Give back an exact copy of the lines from the start of the material through the line bearing "return tag(t, lab, 'shrub')". Include both ends and nothing else.
##############################
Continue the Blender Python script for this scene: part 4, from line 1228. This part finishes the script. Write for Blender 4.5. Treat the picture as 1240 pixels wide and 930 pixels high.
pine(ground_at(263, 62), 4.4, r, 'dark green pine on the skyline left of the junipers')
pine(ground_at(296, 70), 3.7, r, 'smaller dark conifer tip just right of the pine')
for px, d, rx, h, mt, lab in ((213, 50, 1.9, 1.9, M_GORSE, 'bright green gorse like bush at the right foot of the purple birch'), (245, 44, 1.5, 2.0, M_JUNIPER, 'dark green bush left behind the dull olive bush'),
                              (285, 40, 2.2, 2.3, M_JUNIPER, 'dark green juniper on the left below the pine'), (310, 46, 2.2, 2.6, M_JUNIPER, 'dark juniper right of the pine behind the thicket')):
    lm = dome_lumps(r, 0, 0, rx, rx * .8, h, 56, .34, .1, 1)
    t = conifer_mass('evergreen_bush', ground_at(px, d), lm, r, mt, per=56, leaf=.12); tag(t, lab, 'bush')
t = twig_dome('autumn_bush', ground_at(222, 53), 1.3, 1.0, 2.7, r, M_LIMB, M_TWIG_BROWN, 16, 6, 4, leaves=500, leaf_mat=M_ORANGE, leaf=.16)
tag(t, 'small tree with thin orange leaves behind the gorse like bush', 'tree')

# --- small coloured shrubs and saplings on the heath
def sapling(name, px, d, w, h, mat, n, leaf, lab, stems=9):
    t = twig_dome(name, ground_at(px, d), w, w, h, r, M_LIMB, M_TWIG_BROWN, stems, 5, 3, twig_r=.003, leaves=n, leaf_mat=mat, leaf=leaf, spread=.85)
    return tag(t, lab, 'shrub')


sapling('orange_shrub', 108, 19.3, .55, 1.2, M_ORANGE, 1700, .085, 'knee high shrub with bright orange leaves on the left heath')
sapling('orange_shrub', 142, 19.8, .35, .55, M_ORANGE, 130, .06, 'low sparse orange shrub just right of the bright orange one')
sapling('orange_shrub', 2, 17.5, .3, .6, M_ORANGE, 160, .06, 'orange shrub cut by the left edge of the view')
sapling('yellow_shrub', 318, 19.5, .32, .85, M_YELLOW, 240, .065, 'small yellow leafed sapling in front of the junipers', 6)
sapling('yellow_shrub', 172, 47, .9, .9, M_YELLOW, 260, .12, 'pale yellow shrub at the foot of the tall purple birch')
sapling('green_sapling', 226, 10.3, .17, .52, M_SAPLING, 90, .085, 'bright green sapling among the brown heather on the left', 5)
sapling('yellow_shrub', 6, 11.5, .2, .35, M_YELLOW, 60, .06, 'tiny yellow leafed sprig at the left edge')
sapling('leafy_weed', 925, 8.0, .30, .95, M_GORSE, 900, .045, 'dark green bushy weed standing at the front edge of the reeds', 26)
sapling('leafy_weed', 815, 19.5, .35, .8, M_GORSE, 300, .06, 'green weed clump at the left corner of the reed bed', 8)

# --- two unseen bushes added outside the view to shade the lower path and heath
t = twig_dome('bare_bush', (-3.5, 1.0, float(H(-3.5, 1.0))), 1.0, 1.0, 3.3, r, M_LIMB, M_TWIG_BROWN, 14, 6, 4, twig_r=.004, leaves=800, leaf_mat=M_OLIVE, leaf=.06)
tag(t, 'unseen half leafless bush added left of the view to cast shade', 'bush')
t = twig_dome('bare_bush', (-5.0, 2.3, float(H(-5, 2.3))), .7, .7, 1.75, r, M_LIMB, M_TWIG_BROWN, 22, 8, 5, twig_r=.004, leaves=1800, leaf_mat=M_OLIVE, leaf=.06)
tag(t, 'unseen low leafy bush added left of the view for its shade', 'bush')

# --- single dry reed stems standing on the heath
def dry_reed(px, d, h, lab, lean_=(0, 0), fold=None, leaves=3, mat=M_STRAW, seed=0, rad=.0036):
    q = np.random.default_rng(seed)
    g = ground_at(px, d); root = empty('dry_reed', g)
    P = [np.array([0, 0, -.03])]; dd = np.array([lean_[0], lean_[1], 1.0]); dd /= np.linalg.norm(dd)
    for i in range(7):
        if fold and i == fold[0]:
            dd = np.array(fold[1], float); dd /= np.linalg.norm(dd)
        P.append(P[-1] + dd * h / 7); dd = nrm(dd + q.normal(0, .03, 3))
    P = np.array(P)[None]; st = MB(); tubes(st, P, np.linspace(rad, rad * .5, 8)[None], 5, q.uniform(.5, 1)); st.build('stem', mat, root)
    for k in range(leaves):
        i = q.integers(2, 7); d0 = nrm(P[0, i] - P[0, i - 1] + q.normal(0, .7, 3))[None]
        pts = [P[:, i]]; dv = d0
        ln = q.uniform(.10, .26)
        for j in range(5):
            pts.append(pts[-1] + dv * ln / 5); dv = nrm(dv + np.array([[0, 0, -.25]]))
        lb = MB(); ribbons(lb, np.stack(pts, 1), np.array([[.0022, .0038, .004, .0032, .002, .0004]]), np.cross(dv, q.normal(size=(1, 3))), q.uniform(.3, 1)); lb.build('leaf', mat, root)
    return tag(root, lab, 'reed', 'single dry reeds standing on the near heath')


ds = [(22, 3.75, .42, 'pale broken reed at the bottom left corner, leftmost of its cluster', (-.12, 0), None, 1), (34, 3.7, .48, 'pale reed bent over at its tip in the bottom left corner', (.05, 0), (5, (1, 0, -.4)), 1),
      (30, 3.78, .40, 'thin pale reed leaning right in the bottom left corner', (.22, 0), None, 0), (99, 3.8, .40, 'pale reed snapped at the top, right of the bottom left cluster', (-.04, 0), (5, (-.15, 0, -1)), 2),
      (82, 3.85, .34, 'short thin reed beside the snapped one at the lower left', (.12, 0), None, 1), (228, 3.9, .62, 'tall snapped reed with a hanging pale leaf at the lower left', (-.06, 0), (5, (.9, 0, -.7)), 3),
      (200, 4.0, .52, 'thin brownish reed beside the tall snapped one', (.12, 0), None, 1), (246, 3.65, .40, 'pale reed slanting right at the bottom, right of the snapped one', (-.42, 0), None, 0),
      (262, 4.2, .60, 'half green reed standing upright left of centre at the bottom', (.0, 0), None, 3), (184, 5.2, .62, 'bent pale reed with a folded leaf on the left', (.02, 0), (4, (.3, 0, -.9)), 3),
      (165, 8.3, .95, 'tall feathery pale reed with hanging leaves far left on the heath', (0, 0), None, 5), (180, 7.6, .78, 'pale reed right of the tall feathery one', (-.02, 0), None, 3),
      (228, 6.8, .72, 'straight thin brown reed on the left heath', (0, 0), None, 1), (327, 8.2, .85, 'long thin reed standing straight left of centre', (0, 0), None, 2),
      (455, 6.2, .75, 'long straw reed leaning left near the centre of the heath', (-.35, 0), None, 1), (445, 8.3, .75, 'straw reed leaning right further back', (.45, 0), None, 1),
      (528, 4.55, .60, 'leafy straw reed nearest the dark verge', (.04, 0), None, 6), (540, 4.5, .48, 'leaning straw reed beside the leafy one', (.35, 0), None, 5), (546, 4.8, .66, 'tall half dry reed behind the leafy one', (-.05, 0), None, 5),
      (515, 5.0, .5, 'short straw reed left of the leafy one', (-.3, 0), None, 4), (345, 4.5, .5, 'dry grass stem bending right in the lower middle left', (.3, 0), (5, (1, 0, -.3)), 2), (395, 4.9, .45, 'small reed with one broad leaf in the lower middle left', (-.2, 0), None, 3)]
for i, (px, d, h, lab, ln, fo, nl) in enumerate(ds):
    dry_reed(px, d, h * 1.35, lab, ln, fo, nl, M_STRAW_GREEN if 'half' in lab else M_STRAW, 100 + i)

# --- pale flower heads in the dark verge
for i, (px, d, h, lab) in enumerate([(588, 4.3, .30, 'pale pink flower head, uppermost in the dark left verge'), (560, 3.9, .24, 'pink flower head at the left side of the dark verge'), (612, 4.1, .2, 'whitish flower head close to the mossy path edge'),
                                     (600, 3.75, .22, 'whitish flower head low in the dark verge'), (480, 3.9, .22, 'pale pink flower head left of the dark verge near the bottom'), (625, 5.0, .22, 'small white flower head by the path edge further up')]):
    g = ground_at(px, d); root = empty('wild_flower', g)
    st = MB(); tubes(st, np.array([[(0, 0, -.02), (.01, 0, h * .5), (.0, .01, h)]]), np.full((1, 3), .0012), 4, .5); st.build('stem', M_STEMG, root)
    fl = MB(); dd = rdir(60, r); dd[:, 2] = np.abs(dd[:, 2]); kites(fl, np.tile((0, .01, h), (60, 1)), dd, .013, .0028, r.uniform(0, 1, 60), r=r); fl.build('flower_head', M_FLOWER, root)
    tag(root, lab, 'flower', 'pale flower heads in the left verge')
##############################
ANSWER IN FULL —
Continue the Blender Python script for this scene: part 4, from line 1228. This part finishes the script. Write for Blender 4.5. Treat the picture as 1240 pixels wide and 930 pixels high.
pine(ground_at(263, 62), 4.4, r, 'dark green pine on the skyline left of the junipers')
pine(ground_at(296, 70), 3.7, r, 'smaller dark conifer tip just right of the pine')
for px, d, rx, h, mt, lab in ((213, 50, 1.9, 1.9, M_GORSE, 'bright green gorse like bush at the right foot of the purple birch'), (245, 44, 1.5, 2.0, M_JUNIPER, 'dark green bush left behind the dull olive bush'),
                              (285, 40, 2.2, 2.3, M_JUNIPER, 'dark green juniper on the left below the pine'), (310, 46, 2.2, 2.6, M_JUNIPER, 'dark juniper right of the pine behind the thicket')):
    lm = dome_lumps(r, 0, 0, rx, rx * .8, h, 56, .34, .1, 1)
    t = conifer_mass('evergreen_bush', ground_at(px, d), lm, r, mt, per=56, leaf=.12); tag(t, lab, 'bush')
t = twig_dome('autumn_bush', ground_at(222, 53), 1.3, 1.0, 2.7, r, M_LIMB, M_TWIG_BROWN, 16, 6, 4, leaves=500, leaf_mat=M_ORANGE, leaf=.16)
tag(t, 'small tree with thin orange leaves behind the gorse like bush', 'tree')

# --- small coloured shrubs and saplings on the heath
def sapling(name, px, d, w, h, mat, n, leaf, lab, stems=9):
    t = twig_dome(name, ground_at(px, d), w, w, h, r, M_LIMB, M_TWIG_BROWN, stems, 5, 3, twig_r=.003, leaves=n, leaf_mat=mat, leaf=leaf, spread=.85)
    return tag(t, lab, 'shrub')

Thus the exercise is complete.